Field $F[x]/\langle p(x)\rangle$ contains both roots of $p(x)$ if degree $2$

What they mean is the following. $E = F[y]/\langle p(y) \rangle$ is a field. (I have changed the name of the indeterminate to avoid clashes.) The map $\varphi : F \to E$ that sends $a \mapsto a + \langle p(y) \rangle$ is an injective homomorphism of rings with unity. Identify $F$ with the subfield $\varphi(F)$ of $E$. Then $p(x) \in F[x] \subseteq E[x]$.

Now we know that $c = y + \langle p(y) \rangle \in E$ is a root of $p(x) \in E[x]$ in $E$. Since the polynomial has degree $2$, $E$ will contain another (possibly not distinct from $c$) root $d$ of $p(x)$. This is simply because if you assume wlog that $p(x)$ is monic, since $x - c$ divides $p(x)$, we have $p(x) = (x-c)(x-d)$ for some $d \in E$.

I'd say this is phrased well enough. There are a few subtleties, but nothing to worry about.

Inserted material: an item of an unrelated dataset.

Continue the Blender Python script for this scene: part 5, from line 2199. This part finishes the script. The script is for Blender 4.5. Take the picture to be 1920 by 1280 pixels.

One is that $p$ is, at first, a polynomial over $F$ and you form the quotient field $K = F[x]/\langle p(x)\rangle$. After that, you consider $p$ as a polynomial over $K$ that happens to have coefficients in the subfield (that is isomorphic to) $F$ of $K$. This polynomial $p$ obviously has a root in $K$, namely the residue class $\bar x$ of $x$.

Another subtlety is that the statement now talks about both roots of $p$, seemingly assuming that the other root somehow already exists (instead of saying that $p$ has two roots in $K$). Then again, considering $p$ as a polynomial over the algebraic closure $\bar K$, those other roots surely exists in $\bar K$, and then the formulation makes sense again.

Anyway, it is important to realize that in $K$ there is a root $d$ of $p$ that is not $\bar x$ (*), that it makes sense to consider $F(d)$ as a subfield of $K$, and that $F(d)$ is actually equal to $K$ (and not just isomorphic).

(*) ignoring for the sake of simplicity that $\bar x$ could be a double root.